Effective Dimension in Bandit Problems under Censorship

Part of Advances in Neural Information Processing Systems 35 (NeurIPS 2022) Main Conference Track

Bibtex Paper Supplemental

Authors

Gauthier Guinet, Saurabh Amin, Patrick Jaillet

Abstract

In this paper, we study both multi-armed and contextual bandit problems in censored environments. Our goal is to estimate the performance loss due to censorship in the context of classical algorithms designed for uncensored environments. Our main contributions include the introduction of a broad class of censorship models and their analysis in terms of the effective dimension of the problem -- a natural measure of its underlying statistical complexity and main driver of the regret bound.
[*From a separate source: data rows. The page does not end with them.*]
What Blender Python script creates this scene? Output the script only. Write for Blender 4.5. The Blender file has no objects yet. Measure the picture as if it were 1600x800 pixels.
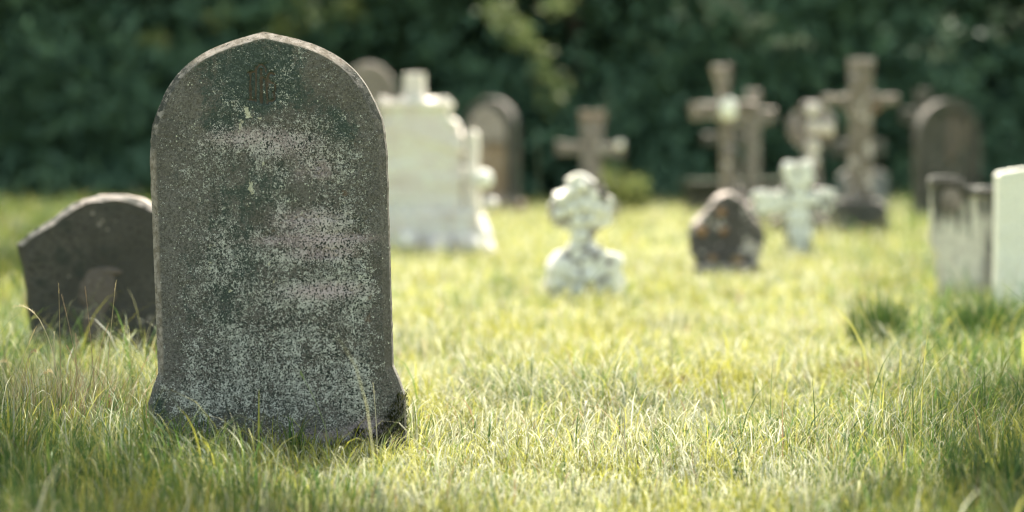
import bpy, bmesh, math, random
import numpy as np
from mathutils import Vector, Matrix, noise as mnoise

random.seed(7)
RNG = np.random.default_rng(11)
R = math.radians
S = bpy.context.scene
COL = S.collection

# ------------------------------------------------------------------ camera
H = 0.95                      # eye height, the photographer is crouching
LENS, SENSOR = 100.0, 36.0
F = 1600 * LENS / SENSOR      # focal length in photograph pixels
PITCH = math.atan((400 - 226) / F)
FOCUS = 8.71
cam_d = bpy.data.cameras.new("camera")
cam_d.lens = LENS; cam_d.sensor_width = SENSOR
cam_d.clip_start = 0.1; cam_d.clip_end = 1500
cam_d.dof.use_dof = True
cam_d.dof.focus_distance = FOCUS
cam_d.dof.aperture_fstop = 1.55
cam = bpy.data.objects.new("camera", cam_d); COL.objects.link(cam)
cam.location = (0, 0, H); cam.rotation_euler = (R(90) - PITCH, 0, 0)
S.camera = cam

# ------------------------------------------------------------------ light
SUN_EL, SUN_AZ = R(58), R(4)          # behind the stones, a touch to the right
SUN = Vector((math.sin(SUN_AZ) * math.cos(SUN_EL), math.cos(SUN_AZ) * math.cos(SUN_EL), math.sin(SUN_EL)))
world = bpy.data.worlds.new("World"); S.world = world; world.use_nodes = True
wn = world.node_tree; bgn = wn.nodes["Background"]
sky = wn.nodes.new("ShaderNodeTexSky"); sky.sky_type = 'NISHITA'; sky.sun_disc = False
sky.sun_elevation = SUN_EL; sky.sun_rotation = SUN_AZ
sky.air_density = 1.0; sky.dust_density = 3.0; sky.ozone_density = 0.6
tintn = wn.nodes.new("ShaderNodeMix"); tintn.data_type = 'RGBA'; tintn.blend_type = 'MULTIPLY'; tintn.inputs[0].default_value = 1
tintn.inputs[7].default_value = (1.10, .99, .73, 1)          # thin warm overcast between the clouds
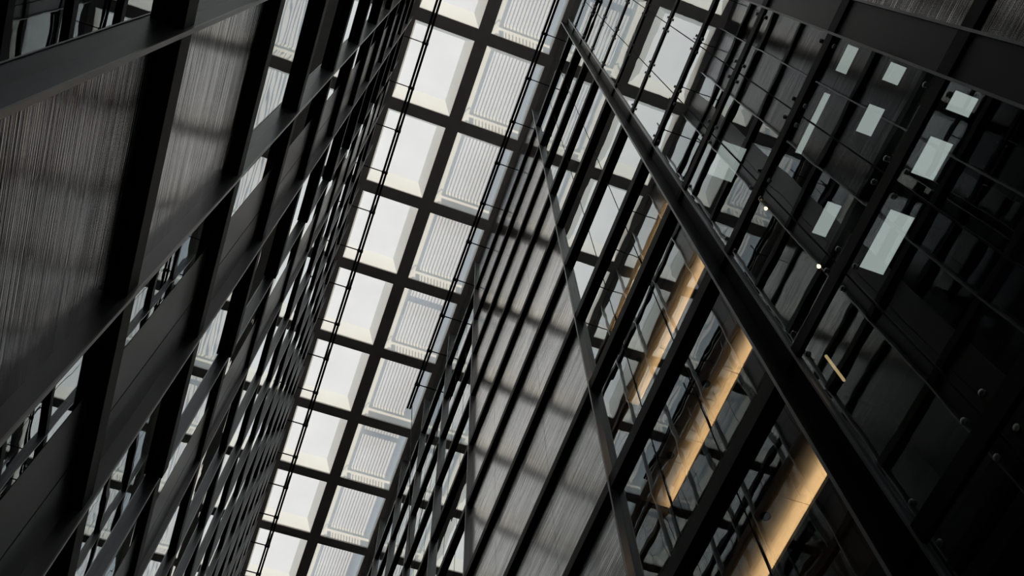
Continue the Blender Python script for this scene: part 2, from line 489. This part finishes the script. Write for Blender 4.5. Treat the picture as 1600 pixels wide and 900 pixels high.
add_glow_standin(3, .07, .45, 1.58, 2.42, 'largest added glow panel standing in for a pale skylight shape behind the dark right glass')
add_glow_standin(4, .19, .42, .02, .48, 'short narrow added glow strip standing in for a pale skylight shape just under the dark band at upper right')
add_glow_standin(4, .19, .34, .80, 1.86, 'long thin added glow strip standing in for a pale skylight shape behind the dark right glass')
add_glow_standin(4, .95, 1.27, .03, .36, 'small dim added glow panel standing in for a pale skylight shape deep behind the glass under the dark band')
add_glow_standin(4, .95, 1.27, .72, 1.22, 'added glow panel standing in for a pale skylight shape deep behind the glass beside the long thin strip')
add_glow_standin(4, 1.08, 1.38, 2.38, 3.0, 'added glow panel standing in for a pale skylight shape deep behind the glass between the two warm bulbs')
add_glow_standin(5, .24, .82, 2.58, 3.36, 'broad added glow panel standing in for a grey-white skylight shape close beside the wide black blade')

# ------------------------------------------------------------------ maintenance rails under the roof
def rail(label, x, xw, y0, y1, first, z, bar=.06):
    t = root('maintenance_rail', label, 'rail', (x, y0, z), 'maintenance rails under the roof')
    for dx in (-.08, .08):
        box('rail_bar', dx - bar, dx + bar, 0, y1 - y0, -.05, .05, 'steel', t, .008)
    y = first
    k = 0
    while y < y1:
        box('coupler', -.16, .16, y - y0 - .07, y - y0 + .07, -.09, .07, 'steel', t, .01)
        sgn = 1 if xw > x else -1
        box('bracket_arm', min(sgn * .1, xw - x), max(sgn * .1, xw - x), y - y0 - .022, y - y0 + .022, -.02, .05, 'steel', t)
        if k % 2 == 0:
            box('hanger', -.03, .03, y - y0 - .03, y - y0 + .03, .05, H - z, 'steel', t)
        y += 2.37; k += 1
    return t
rail('twin black rail hung under the left skylight column on arms', -.88, XL, -8, 50, -6.9, 46.8)
rail('twin black rail under the right skylight column, ending in mid roof', 4.62, XR, -8, 27.9, -7.0, 46.8)
# cable dropping from the end of the right rail to the wall
pts = []
A, B = Vector((4.75, 27.6, 46.7)), Vector((5.60, 27.0, 32.4))
for i in range(15):
    u = i / 14
    p = A.lerp(B, u); p.z -= .5 * math.sin(math.pi * u)
    pts.append(tuple(p - A))
cb = link('hanging_cable', tube_mesh(pts, .022, 6, 'cable'), None, A)
tag(cb, 'thin black cable hanging from the end of the right rail to the wall', 'cable')
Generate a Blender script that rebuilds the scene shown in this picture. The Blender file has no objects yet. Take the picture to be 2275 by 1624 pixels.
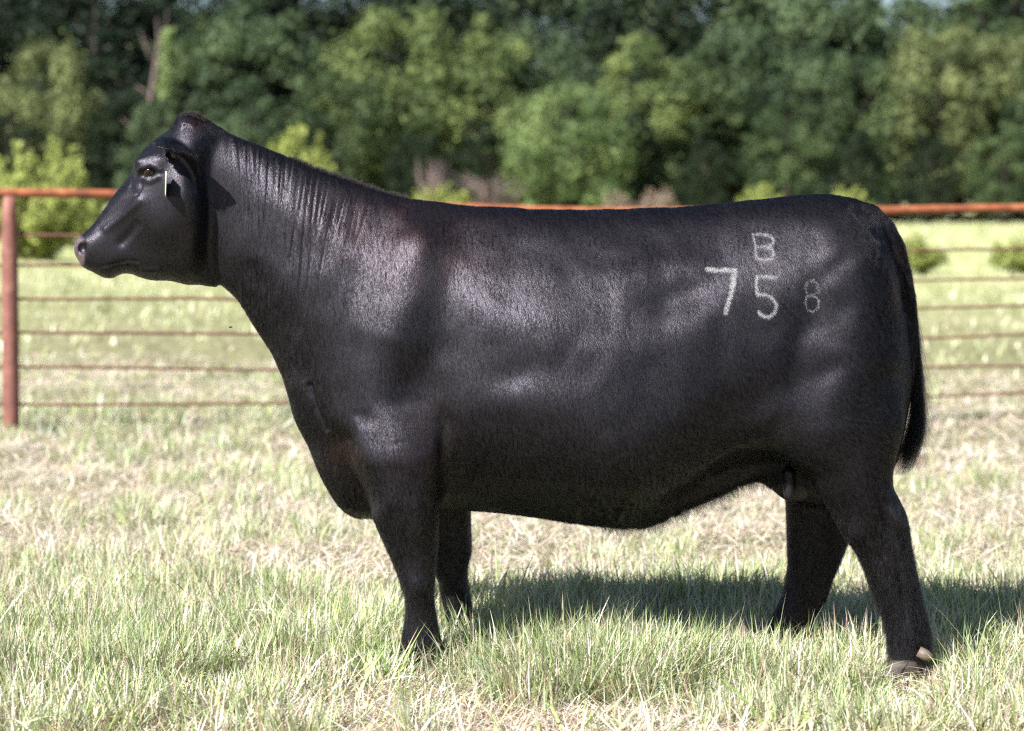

In particular, the effective dimension allows us to maintain the structure of the original problem at first order, while embedding it in a bigger space, and thus naturally leads to results analogous to uncensored settings. Our analysis involves a continuous generalization of the Elliptical Potential Inequality, which we believe is of independent interest. We also discover an interesting property of decision-making under censorship: a transient phase during which initial misspecification of censorship is self-corrected at an extra cost; followed by a stationary phase that reflects the inherent slowdown of learning governed by the effective dimension. Our results are useful for applications of sequential decision-making models where the feedback received depends on strategic uncertainty (e.g., agents’ willingness to follow a recommendation) and/or random uncertainty (e.g., loss or delay in arrival of information).